The Boston Review on Lucid Suitcase

Red Hen Press, a small nonprofit press in Los Angeles, continues to expand its poetry list with the publication of Diane Wald’s first full-length collection. (Wald’s chapbook publications include My Hat That Was Dreaming from White Fields Press and Double Mirror from Runaway Spoon Press.) The poems in Lucid Suitcase are delicate, sophisticated lyrics that hang together by virtue of their objects and commanding use of color: “I saw you were wearing green / boxy / then dream of the boxy green car”; “The sky / is the color / of a ripe / Concord grape. The road’s / white/ at this hour and / painful.” Wald’s poetic is strikingly visual—and her electronic chapbook inspired by the titles of artworks by Jean Debuffet is featured on the online poetry magazine Mudlark.

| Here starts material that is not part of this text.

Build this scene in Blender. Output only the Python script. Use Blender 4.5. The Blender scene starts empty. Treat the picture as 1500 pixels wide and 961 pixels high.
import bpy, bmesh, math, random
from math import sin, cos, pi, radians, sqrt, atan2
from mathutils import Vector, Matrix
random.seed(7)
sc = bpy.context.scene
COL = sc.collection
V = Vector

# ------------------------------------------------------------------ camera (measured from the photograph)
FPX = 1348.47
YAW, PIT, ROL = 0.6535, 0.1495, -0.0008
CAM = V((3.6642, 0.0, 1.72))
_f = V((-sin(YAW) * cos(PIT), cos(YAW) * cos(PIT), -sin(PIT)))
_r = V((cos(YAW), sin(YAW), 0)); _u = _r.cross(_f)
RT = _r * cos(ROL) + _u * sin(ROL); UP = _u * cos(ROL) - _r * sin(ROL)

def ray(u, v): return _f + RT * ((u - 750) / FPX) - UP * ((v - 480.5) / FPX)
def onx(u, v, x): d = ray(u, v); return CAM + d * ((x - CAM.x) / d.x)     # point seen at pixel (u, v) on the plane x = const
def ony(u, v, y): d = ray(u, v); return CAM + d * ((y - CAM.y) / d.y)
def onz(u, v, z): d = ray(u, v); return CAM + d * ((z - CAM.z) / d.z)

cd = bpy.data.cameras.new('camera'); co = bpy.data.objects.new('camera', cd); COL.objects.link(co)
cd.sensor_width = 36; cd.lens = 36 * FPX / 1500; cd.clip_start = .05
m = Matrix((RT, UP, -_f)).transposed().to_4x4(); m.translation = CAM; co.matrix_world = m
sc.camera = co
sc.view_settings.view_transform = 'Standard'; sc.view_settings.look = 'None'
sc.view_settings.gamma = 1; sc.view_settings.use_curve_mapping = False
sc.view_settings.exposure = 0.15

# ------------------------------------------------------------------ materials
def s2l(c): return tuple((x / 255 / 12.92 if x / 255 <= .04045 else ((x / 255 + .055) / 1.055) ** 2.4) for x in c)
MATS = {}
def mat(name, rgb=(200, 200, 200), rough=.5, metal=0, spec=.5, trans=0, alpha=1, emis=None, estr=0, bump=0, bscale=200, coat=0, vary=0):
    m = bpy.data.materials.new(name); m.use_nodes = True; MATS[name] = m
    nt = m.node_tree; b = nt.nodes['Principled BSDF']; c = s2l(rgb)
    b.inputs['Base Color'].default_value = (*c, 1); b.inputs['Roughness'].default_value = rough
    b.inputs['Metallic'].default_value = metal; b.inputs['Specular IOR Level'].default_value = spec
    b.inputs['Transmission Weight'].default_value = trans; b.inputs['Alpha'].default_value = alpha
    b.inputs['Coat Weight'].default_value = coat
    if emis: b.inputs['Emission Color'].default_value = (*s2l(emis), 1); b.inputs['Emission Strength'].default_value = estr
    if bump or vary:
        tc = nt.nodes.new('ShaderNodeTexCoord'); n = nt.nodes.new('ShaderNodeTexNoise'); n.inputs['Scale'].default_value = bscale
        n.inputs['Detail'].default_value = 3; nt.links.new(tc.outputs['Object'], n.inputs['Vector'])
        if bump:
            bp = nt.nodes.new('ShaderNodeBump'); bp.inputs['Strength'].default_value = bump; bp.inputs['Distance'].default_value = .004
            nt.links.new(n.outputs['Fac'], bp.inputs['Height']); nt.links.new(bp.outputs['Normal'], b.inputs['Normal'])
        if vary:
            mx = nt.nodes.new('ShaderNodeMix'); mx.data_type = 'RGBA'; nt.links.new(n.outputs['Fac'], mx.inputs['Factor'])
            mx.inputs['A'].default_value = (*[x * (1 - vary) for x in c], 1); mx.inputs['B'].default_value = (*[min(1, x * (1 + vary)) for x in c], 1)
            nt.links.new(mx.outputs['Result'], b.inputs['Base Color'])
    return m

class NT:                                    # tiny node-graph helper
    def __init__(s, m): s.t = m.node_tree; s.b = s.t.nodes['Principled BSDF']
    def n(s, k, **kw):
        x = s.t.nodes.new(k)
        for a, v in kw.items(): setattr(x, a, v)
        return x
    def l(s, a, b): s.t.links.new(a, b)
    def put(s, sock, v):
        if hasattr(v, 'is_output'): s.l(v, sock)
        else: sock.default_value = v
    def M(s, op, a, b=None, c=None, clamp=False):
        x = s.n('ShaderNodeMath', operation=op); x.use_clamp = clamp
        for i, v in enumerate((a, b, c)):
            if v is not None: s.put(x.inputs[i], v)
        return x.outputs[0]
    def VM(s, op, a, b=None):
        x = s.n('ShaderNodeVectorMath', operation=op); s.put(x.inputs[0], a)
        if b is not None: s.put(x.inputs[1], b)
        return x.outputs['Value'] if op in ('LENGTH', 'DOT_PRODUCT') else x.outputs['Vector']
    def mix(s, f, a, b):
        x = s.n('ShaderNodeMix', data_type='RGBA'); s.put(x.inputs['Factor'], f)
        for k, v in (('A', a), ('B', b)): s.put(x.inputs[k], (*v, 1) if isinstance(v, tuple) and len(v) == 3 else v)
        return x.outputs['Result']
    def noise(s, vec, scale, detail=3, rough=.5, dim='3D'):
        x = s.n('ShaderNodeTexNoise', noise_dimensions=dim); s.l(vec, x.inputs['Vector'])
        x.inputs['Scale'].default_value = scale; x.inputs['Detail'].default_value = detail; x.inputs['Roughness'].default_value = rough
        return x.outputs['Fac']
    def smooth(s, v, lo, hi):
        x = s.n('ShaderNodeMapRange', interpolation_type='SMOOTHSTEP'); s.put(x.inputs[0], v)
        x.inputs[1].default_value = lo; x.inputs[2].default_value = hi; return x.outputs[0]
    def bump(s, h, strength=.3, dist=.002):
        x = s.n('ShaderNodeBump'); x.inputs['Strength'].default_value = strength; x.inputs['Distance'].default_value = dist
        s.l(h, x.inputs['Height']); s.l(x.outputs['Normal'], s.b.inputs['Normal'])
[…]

Softness of tone and transition distinguish the poems from clunky, academic machinations or heavy, cathartic narration: “Here is the airplane arriving through wind and rain / precisely on time.” Throughout the book’s prose poems and left justified lyrics, words are arranged on the page, not scored according to their music. Wald builds the poems to enable the reader to reproduce her original vision, or slippage: “Her I iron the blue tablecloth. / The red is upstairs.” Symbolic use of vocabulary, dull words (heave, cloud, moon, sea), but doesn’t mean that the poet has been enchanted away from performing her writing job. She writes “I could see / it was just a paper / death.” She translates her observations into lively, memorable poems.